We all know about the John Lennon calendar he had hanging in his studio in 2015, and we only became aware of it because a journalist went there to interview him and immediately noticed it. It was not something Paul showed for the cameras.
Paul has also said that he buys John's writings and drawings and puts them all over his walls, so he "can look at them all the time." Morgan Neville confirmed this when he visited Paul's house: "When I went to Paul's house for one of the interviews, I was let into the house and was told he'd be back in a little while. I looked on the wall and there was a drawing by John. Then Paul came in, and I said, 'I just noticed you've got this John drawing.' He said, 'Oh, let me show you something.' We went into the hallway and there were many drawings by John. He said, 'I was sitting across from John when he drew some of these. And I just felt like this would be a good home for them here.' And he just stood there looking at them with such love that I got the chills." Colin Hall recalled that some years ago he visited Paul in his London office, and the two of them started talking about the early days. Paul told him that his most treasured memories were of "sitting in John's small bedroom listening to music and playing their guitars." Colin said that as Paul was saying this, he became visibly moved and seemed close to tears.
But things like the calendar, the piano stool, the date of the wedding, the drawings on his walls, and even the stories he constantly tells is that they aren't really evidence of grief in the traditional sense. They are evidence of how he lives with the grief. In the 80s, his grief often manifested as shock, regret, seeking reassurance of John's love, and unresolved pain. In later years, it evolved into something different: a desire to keep John present in his life. Everything seems to point to the fact that he is in a much better place internally regarding his relationship with John than he was in the 80s—vastly more so. Julian Lennon said something that also caught my attention a few years ago. After hearing Bill Maher describe John and Paul's relationship as being like a love affair, Julian replied: "I agree with you, 100%. And the more I meet Paul in later years, the more I can see that—from him. Which I didn't really get that much of earlier in life."Julian then began telling a recent anecdote about meeting Paul around the time his book Eye of the Storm was released and seemed about to give a specific example of what he meant, but unfortunately Maher interrupted him before he could finish the story. But this still indicates that Paul is now much less guarded about John than before, as Julian himself noticed. Whenever Paul wants, he can now look at photos and footage of them interacting, having fun, and looking at each other lovingly. He constantly hears testimonies from people who knew John talking about how much John still cared about him. He sees the media portraying their relationship less as a competitive rivalry and more as a love story. He no longer has to constantly remind people of his place in John's life and insist that he was one of the people closest to him. You can tell how much public perception of their relationship affects him. After the whole Yesterday songwriting-credit controversy, when he asked whether, on that song alone, whenever they we were using the full names, it could say, "Written by Paul McCartney and John Lennon", (he wanted this because in the Beatles Anthology CD booklet the lyrics to Yesterday had a picture of John above them and the credit was, "Written by John Lennon and Paul McCartney"). When many people accused him of trying to damage John's legacy, Paul responded:
"Don't get it wrong. I was one of the most important people in John's life and he was one of the most important people in my life. I'm the only person who wrote that body of work with him, who was in the room with him and I... For something tiny like this to cloud that is ridiculous. I love him and always will." (2005)

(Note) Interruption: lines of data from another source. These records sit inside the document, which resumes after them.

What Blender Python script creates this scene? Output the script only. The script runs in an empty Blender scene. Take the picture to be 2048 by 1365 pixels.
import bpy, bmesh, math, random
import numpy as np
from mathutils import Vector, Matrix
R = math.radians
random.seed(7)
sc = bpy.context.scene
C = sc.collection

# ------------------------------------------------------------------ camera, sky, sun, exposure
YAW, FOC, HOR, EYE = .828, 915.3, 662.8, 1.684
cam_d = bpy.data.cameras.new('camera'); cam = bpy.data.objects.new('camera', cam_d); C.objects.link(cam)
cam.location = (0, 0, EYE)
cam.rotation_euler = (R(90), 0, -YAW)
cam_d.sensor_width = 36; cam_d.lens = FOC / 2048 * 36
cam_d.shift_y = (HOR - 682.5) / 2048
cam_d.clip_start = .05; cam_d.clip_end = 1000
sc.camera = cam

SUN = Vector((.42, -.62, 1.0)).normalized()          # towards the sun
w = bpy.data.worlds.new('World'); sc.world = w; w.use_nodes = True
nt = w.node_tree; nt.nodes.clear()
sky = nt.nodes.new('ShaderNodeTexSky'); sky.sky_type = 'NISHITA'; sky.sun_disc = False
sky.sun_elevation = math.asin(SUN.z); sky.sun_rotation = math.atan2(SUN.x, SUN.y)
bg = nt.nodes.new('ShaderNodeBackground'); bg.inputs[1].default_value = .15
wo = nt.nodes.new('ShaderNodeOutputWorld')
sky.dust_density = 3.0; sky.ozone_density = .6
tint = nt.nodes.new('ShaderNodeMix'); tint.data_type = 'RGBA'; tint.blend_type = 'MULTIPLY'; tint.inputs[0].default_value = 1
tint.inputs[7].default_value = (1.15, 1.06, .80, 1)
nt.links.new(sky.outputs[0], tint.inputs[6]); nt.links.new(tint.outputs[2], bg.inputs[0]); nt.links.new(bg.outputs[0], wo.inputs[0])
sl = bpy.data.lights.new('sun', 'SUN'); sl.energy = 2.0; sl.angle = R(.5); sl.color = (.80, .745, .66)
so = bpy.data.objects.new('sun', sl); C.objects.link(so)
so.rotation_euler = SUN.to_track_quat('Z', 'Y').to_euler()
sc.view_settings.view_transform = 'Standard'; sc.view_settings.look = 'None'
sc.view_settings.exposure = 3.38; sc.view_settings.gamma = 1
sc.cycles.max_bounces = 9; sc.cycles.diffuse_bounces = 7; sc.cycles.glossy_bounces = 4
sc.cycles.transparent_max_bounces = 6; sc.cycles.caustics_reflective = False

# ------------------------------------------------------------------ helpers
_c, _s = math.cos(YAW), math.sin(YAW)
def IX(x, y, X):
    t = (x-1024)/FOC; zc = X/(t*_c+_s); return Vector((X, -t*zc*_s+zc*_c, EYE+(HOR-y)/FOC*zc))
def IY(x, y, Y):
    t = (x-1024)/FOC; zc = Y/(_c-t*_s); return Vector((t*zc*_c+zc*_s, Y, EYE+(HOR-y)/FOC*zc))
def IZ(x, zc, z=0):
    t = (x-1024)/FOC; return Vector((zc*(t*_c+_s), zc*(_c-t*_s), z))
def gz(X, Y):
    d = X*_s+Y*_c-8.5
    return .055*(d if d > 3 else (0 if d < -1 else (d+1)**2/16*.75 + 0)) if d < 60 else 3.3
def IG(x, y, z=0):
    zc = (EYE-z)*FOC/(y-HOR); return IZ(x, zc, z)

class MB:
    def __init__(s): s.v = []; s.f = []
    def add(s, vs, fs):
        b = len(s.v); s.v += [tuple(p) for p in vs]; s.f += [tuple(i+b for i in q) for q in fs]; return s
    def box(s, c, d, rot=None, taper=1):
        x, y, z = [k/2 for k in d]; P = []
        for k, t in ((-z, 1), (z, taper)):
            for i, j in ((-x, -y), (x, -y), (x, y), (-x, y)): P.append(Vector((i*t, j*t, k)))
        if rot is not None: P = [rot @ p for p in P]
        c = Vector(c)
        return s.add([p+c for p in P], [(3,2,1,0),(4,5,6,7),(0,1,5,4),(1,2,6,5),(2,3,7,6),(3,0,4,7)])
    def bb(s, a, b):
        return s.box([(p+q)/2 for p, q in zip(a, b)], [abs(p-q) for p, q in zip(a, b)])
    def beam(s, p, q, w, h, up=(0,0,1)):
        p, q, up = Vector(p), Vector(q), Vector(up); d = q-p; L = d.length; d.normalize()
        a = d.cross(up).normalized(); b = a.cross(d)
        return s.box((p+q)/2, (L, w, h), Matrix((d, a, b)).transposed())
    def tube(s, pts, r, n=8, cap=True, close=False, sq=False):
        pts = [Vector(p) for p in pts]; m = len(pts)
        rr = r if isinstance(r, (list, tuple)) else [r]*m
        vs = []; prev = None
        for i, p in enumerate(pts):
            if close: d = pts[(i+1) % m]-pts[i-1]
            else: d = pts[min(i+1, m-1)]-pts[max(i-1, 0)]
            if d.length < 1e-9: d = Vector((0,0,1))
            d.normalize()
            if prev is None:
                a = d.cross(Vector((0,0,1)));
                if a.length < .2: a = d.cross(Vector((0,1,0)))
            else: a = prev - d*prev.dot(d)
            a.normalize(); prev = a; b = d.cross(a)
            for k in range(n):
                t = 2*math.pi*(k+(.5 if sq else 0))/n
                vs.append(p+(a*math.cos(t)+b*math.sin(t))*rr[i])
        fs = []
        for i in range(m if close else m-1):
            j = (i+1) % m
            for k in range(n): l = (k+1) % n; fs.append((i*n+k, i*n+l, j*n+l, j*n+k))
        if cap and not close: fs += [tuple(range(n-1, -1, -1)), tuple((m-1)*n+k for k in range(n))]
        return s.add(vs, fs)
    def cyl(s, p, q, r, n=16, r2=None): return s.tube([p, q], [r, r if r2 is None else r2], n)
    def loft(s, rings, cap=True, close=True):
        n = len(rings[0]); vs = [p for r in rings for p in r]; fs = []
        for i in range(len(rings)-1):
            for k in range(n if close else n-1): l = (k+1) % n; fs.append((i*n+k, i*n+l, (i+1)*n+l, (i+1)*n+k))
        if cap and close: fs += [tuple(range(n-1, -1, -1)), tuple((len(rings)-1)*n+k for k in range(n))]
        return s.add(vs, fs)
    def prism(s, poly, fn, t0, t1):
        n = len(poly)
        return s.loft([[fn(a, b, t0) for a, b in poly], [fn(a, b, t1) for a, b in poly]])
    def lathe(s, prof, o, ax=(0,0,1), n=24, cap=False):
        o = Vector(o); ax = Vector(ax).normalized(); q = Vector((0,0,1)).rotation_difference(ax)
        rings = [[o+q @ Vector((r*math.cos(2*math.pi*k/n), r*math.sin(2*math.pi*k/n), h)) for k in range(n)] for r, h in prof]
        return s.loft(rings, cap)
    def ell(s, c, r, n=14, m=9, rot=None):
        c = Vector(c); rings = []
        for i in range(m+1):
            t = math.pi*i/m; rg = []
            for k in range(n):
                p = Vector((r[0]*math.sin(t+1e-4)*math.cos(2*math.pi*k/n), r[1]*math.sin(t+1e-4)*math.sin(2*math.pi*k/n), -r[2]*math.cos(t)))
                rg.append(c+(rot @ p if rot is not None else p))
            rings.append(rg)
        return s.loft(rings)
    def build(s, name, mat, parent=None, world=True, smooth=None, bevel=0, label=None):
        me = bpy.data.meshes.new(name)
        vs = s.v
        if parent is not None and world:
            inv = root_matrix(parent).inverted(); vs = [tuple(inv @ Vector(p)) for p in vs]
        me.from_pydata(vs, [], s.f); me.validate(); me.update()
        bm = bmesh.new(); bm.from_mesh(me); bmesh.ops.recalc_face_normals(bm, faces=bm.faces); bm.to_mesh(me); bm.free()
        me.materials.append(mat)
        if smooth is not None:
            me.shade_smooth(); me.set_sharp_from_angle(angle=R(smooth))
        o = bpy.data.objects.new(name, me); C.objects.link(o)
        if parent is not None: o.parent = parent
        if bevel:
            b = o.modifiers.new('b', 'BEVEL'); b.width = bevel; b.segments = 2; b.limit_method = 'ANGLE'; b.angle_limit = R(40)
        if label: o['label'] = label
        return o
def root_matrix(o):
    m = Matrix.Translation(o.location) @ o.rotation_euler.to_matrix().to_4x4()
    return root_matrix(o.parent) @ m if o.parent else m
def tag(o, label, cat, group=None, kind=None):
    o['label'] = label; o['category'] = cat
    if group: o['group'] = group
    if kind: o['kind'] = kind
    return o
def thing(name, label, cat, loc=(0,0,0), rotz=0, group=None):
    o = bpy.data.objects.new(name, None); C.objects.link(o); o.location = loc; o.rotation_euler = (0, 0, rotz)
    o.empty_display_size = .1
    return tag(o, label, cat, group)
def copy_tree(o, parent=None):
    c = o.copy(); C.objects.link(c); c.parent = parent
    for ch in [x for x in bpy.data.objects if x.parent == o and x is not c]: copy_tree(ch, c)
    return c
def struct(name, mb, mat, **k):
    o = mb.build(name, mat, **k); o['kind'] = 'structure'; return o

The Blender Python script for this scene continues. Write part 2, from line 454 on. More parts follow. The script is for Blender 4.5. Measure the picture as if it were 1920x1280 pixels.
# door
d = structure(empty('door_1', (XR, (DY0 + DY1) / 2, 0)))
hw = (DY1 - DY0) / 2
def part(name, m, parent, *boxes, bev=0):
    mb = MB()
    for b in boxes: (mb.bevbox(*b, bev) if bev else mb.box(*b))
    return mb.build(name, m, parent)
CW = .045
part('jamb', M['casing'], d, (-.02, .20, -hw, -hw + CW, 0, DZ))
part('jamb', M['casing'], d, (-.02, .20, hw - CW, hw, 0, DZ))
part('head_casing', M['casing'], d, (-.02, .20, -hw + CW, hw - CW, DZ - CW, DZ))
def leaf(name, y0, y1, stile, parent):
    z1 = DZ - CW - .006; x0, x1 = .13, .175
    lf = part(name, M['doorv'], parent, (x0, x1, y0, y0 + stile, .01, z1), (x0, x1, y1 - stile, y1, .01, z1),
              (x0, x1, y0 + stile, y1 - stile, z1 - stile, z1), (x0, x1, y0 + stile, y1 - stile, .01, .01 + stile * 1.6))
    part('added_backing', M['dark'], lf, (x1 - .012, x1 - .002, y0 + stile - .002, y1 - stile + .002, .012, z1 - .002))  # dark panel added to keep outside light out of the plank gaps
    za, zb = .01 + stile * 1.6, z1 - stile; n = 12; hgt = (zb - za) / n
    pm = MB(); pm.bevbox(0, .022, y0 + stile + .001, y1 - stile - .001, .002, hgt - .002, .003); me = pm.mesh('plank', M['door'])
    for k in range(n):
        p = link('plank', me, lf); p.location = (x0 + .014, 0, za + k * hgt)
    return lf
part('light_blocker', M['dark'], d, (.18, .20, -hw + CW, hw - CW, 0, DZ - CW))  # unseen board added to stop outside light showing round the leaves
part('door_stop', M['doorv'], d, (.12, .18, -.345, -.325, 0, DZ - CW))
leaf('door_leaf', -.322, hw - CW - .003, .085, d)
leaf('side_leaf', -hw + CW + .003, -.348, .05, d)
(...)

When you hear so many people repeating the same narrative over and over, even if they weren't there and have no way of knowing the truth, you often start doubting and think, "maybe they are right." Which is what happened to Paul for long time. He has mentioned how he sometimes even wondered if they were ever really friends. The fact that so much of the old media framing has changed drastically has genuinely helped him a great deal. But even so, the pain of losing John still weighs heavily on his heart and that's unlikely to change. As he once said in 2001, "I know I will never get over it and hope I will never get over it."